Metro Weekly

Unkind Cut

Unless you're going for laughs, you may want to bypass the latest barbarian at the cinema gates

As the summer winds down, Hollywood always unloads the slop at the bottom of its action-and-adventure barrel, serving up steaming piles of Expendables and Final Destinations that disappoint anyone desperate enough to flee for air-conditioned theaters. And thanks to the desperately sweaty among us, that means that it’s a time when trash equals cash.

In other words, being a bad movie in August is more common than pit stains. Sucking, though, takes talent. And, oh, does Conan the Barbarian suck gloriously.

Conan the Barbarian
Conan the Barbarian

Conan doesn’t just suck because of its convoluted – and frequently ignored – plot.

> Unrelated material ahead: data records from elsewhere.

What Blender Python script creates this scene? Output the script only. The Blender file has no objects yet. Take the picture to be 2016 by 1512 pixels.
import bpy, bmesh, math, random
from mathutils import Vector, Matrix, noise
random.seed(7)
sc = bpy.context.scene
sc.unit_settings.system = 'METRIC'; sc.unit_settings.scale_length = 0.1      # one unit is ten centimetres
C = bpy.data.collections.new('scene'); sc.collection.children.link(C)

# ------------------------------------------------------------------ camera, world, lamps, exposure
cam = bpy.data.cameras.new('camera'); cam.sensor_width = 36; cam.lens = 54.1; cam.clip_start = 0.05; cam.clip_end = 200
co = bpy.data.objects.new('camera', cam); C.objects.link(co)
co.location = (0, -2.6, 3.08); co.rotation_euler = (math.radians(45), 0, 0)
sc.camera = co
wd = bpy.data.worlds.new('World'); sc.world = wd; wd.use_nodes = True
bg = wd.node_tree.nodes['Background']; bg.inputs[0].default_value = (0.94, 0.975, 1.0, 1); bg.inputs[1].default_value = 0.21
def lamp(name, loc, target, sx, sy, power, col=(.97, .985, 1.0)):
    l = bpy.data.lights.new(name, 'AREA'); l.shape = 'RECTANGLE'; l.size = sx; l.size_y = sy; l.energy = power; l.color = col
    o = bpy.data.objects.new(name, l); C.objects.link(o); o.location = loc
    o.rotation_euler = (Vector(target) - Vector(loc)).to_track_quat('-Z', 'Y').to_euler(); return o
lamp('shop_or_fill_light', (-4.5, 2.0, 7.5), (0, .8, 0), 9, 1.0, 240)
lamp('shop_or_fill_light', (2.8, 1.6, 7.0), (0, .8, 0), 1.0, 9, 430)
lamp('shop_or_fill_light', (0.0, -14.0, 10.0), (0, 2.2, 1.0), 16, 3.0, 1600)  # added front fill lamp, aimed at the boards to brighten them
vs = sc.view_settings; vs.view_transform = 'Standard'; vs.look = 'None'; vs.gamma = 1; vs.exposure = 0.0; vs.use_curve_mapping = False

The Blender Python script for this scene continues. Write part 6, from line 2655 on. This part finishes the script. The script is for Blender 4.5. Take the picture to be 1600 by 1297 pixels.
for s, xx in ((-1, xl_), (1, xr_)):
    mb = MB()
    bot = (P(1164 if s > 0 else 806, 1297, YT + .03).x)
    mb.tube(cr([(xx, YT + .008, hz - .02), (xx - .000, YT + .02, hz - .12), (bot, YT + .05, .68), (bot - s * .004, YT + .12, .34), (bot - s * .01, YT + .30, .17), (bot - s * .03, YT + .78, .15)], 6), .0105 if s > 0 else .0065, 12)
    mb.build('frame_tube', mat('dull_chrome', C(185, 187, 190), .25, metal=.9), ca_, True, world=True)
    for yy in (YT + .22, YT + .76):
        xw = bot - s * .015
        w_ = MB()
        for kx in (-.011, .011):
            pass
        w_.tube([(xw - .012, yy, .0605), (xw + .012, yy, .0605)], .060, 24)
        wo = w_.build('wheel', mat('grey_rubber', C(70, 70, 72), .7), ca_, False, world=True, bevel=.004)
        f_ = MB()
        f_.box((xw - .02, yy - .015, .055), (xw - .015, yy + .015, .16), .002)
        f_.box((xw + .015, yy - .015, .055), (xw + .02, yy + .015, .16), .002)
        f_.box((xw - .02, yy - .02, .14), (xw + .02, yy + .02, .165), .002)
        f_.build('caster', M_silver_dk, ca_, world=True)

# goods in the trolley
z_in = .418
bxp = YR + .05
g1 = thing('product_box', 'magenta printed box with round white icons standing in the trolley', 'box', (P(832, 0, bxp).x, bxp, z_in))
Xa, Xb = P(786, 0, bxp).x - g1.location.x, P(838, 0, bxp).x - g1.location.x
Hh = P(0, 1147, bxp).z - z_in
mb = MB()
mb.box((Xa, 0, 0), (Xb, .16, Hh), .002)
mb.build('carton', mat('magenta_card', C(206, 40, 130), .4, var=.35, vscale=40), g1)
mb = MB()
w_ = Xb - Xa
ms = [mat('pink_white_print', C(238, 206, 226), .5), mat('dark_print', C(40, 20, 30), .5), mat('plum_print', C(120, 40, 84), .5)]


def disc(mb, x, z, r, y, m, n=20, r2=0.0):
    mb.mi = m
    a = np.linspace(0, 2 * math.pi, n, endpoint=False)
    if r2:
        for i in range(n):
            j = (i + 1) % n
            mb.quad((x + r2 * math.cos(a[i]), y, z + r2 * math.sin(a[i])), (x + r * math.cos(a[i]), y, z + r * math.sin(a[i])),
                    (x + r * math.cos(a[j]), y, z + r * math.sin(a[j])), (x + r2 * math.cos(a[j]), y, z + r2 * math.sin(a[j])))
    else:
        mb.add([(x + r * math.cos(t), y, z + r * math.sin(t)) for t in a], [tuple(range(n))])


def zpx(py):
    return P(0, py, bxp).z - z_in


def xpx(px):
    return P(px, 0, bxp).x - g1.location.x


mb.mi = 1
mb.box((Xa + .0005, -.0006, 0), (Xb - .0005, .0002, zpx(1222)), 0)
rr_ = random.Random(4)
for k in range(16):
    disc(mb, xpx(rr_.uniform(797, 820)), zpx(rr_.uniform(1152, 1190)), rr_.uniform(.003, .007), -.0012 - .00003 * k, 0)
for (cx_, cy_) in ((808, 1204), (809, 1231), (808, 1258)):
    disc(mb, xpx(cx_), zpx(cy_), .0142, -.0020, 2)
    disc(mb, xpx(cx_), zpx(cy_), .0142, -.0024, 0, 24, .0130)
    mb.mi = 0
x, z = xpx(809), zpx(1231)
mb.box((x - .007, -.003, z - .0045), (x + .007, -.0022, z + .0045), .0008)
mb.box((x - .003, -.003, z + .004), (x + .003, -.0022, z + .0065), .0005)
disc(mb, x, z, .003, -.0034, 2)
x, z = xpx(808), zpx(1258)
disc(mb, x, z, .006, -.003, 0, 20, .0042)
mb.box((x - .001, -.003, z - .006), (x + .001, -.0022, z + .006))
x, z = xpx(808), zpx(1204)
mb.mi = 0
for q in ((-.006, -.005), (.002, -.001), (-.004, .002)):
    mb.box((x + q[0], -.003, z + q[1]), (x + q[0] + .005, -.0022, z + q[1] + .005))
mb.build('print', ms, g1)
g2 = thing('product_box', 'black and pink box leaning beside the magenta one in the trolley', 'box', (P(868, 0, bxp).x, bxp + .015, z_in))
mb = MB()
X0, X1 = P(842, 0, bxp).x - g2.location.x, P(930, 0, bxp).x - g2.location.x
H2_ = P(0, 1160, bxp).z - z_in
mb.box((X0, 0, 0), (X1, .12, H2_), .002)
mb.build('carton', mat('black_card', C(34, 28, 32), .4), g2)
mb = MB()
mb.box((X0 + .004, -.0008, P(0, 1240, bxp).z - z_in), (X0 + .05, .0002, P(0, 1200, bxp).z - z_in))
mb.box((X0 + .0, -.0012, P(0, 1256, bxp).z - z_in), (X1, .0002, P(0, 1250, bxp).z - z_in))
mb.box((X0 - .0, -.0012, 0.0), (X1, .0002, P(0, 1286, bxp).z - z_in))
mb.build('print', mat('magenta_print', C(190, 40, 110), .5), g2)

It sucks because the fight scenes look inspired by early editions of Street Fighter. It sucks because Morgan Freeman narrates a couple of scenes as “that disembodied voice that sounds like Morgan Freeman and explains what’s happening onscreen because none of it makes a lick of sense,” then gets disrespectfully kicked to the curb. And Conan sucks out loud because it treats men and women like mouth-breathing caricatures of violence and sex.

The original Conan, where Arnold Schwarzenegger first planted his flag as an action hero, wasn’t much of a world-beater when it came to gender politics either. But that movie – which, it needs to be added, was made almost 30 years ago – was big and ridiculous and fun. The only big things in director Marcus Nispel’s remake are Mamoa’s oft-flexing muscles. This one can be plenty ridiculous too, but only so far as it encourages a lot of fun ridicule.

Let’s try to explain the story: Conan was born on the battlefield after his mom took a sword to the stomach. (Worst. C-section. Ever.) When he’s a teenager, he kills a whole bunch of baddies and is trained to fight by his father (Ron Perlman), the leader of the Cimmerian tribe. Then Khalar Zym (Stephen Lang) rolls into the village, kills Pops and the rest of the Cimmerians, and Conan swears revenge. There’s plenty more about bone skulls, dead witches and incest, but it’s all about as comprehensible as it sounds.

Besides, it’s not as if anybody’s going to see Conan for the plot. The movie’s got hunky guys who avoid shirts, splattered blood-n-guts projected in three dimensions, and exaggerated sound effects that suggest crushing some dude’s head makes a sound not unlike that of a ripe peach hitting a baseball bat. If eyeballs can orgasm from stimuli overload, Conan is trying its damnedest to make them do it.

Conan is the kind of movie that makes me yearn for Mystery Science Theater 3000 – it’s a special variety of terrible that actually entertains. And with dialogue like, “That’s the perfect place for an ambush!” and “This is something I must do alone,” how could it not be? It’s not a movie so much as a hodge-podge of images thrown at you both expositionally and literally, thanks to post-production 3D. (As always, the process churns out a dark, occasionally blurry, product.) Even the actors seem to know how lame it is; Mamoa, who burned up the small screen as Khal Drogo on HBO’s Game of Thrones, sleeps through a strange, bro-tinged accent that calls to mind frat parties, not the Hyborian Age.

If you’re foolish enough to stop and breathe during the mayhem, some odd questions inevitably start to pop up:

Starring Jason Mamoa, Rachel Nichols, Stephen Lang
Rated R
102 Minutes
Opens Aug. 19
Area Theaters

Why are those people hauling a massive boat on elephants’ backs through the jungle?

When did Conan have time to build a human-launching catapult?

Did the line, “I live, I love, I slay, and I am content,” get somebody laid in that last scene, or did I just have a stroke?

There are rarely any answers in Conan, save for one moment that hints at a drop of self-awareness. As the plot throttles towards climax, a knife-fingered gal (Rose McGowan) who lusts after Daddy Zym is preparing to collect blood from the damsel-in-distress (Rachel Nichols) – which will transform Zym into a god, or revive his dead wife, or something. She grabs a big ole sword, toys with it for a minute, and says, “When it cuts, the pain is almost like pleasure.” I know the feeling.